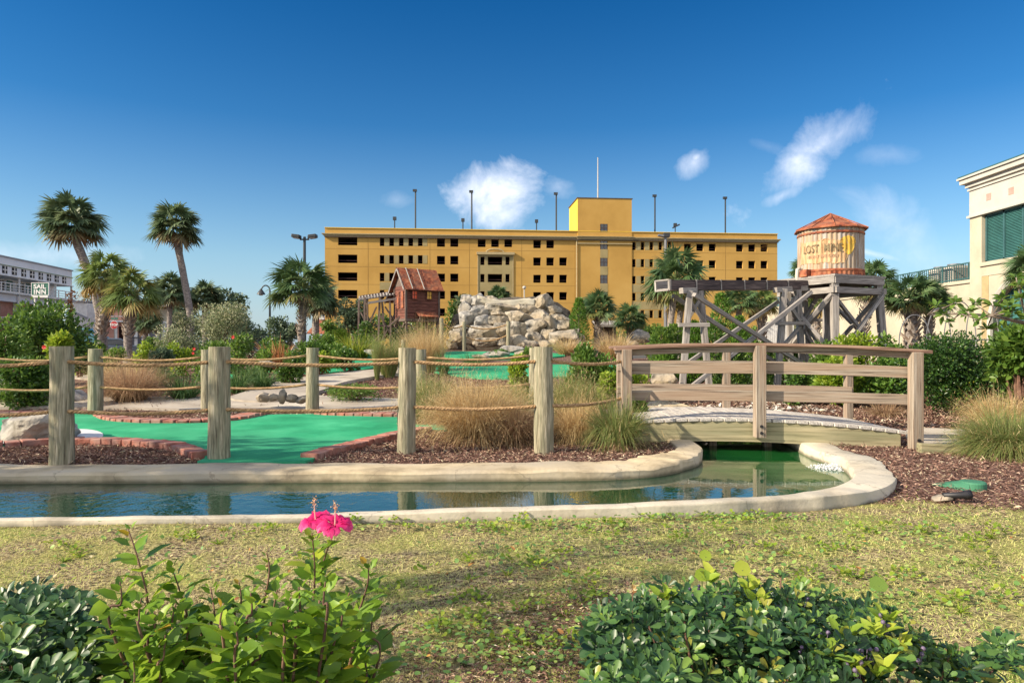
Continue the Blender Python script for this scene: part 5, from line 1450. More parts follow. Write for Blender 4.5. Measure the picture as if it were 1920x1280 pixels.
for (a, b, y) in (((673, 562), (672, 650), 33), ((684, 557), (683, 652), 32.6), ((688, 556), (690, 640), 33.6), ((712, 558), (709, 650), 32.6), ((716, 560), (722, 640), 33.6), ((731, 566), (733, 645), 33), ((741, 560), (744, 645), 33.5)):
    tbm('leg', a, b, y)
for (a, b, y) in (((676, 585), (706, 640), 33), ((706, 575), (686, 620), 33), ((713, 590), (742, 645), 33), ((742, 585), (715, 640), 33.1), ((722, 575), (745, 610), 33.3), ((674, 608), (742, 612), 33.2), ((728, 612), (760, 585), 32.6), ((744, 600), (770, 640), 32.7)):
    tbm('brace', a, b, y, None, .07)
for j in range(12):
    tbm('cross_tie', (674 + j * 5.6, 556 - j * .8), (676 + j * 5.6, 562 - j * .9), 33.9, 32.9, .06, 'graywood')
# ------------------------------------------------------------------ boulder mound
BL = [(225, 808, 95, 60), (312, 832, 120, 120), (400, 812, 90, 50), (690, 822, 95, 60), (775, 838, 140, 120), (835, 818, 60, 55), (862, 888, 110, 90),
      (205, 875, 95, 90), (302, 908, 140, 90), (485, 880, 210, 75), (600, 875, 100, 70), (682, 888, 125, 90), (762, 935, 110, 90), (922, 955, 130, 60),
      (225, 955, 130, 130), (345, 985, 110, 90), (450, 968, 120, 75), (612, 952, 200, 95), (470, 918, 140, 50), (838, 985, 100, 110),
      (165, 1035, 100, 70), (275, 1050, 110, 70), (372, 1062, 140, 90), (478, 1045, 130, 100), (612, 1038, 150, 100), (748, 1012, 170, 110), (955, 1012, 150, 85),
      (150, 1090, 95, 90), (262, 1095, 110, 70), (400, 1120, 190, 60), (732, 1105, 120, 90), (825, 1075, 110, 90), (965, 1095, 220, 110),
      (108, 1140, 80, 55), (520, 1128, 120, 70), (600, 1128, 130, 90), (700, 1150, 110, 70), (800, 1150, 130, 60), (880, 1125, 110, 70), (1050, 1110, 90, 80), (1020, 1150, 110, 60)]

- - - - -

#### Task prompt:
Omit pictures; set down the rest of the material word for word.

#### Task output:
Continue the Blender Python script for this scene: part 5, from line 1450. More parts follow. Write for Blender 4.5. Measure the picture as if it were 1920x1280 pixels.
for (a, b, y) in (((673, 562), (672, 650), 33), ((684, 557), (683, 652), 32.6), ((688, 556), (690, 640), 33.6), ((712, 558), (709, 650), 32.6), ((716, 560), (722, 640), 33.6), ((731, 566), (733, 645), 33), ((741, 560), (744, 645), 33.5)):
    tbm('leg', a, b, y)
for (a, b, y) in (((676, 585), (706, 640), 33), ((706, 575), (686, 620), 33), ((713, 590), (742, 645), 33), ((742, 585), (715, 640), 33.1), ((722, 575), (745, 610), 33.3), ((674, 608), (742, 612), 33.2), ((728, 612), (760, 585), 32.6), ((744, 600), (770, 640), 32.7)):
    tbm('brace', a, b, y, None, .07)
for j in range(12):
    tbm('cross_tie', (674 + j * 5.6, 556 - j * .8), (676 + j * 5.6, 562 - j * .9), 33.9, 32.9, .06, 'graywood')
# ------------------------------------------------------------------ boulder mound
BL = [(225, 808, 95, 60), (312, 832, 120, 120), (400, 812, 90, 50), (690, 822, 95, 60), (775, 838, 140, 120), (835, 818, 60, 55), (862, 888, 110, 90),
      (205, 875, 95, 90), (302, 908, 140, 90), (485, 880, 210, 75), (600, 875, 100, 70), (682, 888, 125, 90), (762, 935, 110, 90), (922, 955, 130, 60),
      (225, 955, 130, 130), (345, 985, 110, 90), (450, 968, 120, 75), (612, 952, 200, 95), (470, 918, 140, 50), (838, 985, 100, 110),
      (165, 1035, 100, 70), (275, 1050, 110, 70), (372, 1062, 140, 90), (478, 1045, 130, 100), (612, 1038, 150, 100), (748, 1012, 170, 110), (955, 1012, 150, 85),
      (150, 1090, 95, 90), (262, 1095, 110, 70), (400, 1120, 190, 60), (732, 1105, 120, 90), (825, 1075, 110, 90), (965, 1095, 220, 110),
      (108, 1140, 80, 55), (520, 1128, 120, 70), (600, 1128, 130, 90), (700, 1150, 110, 70), (800, 1150, 130, 60), (880, 1125, 110, 70), (1050, 1110, 90, 80), (1020, 1150, 110, 60)]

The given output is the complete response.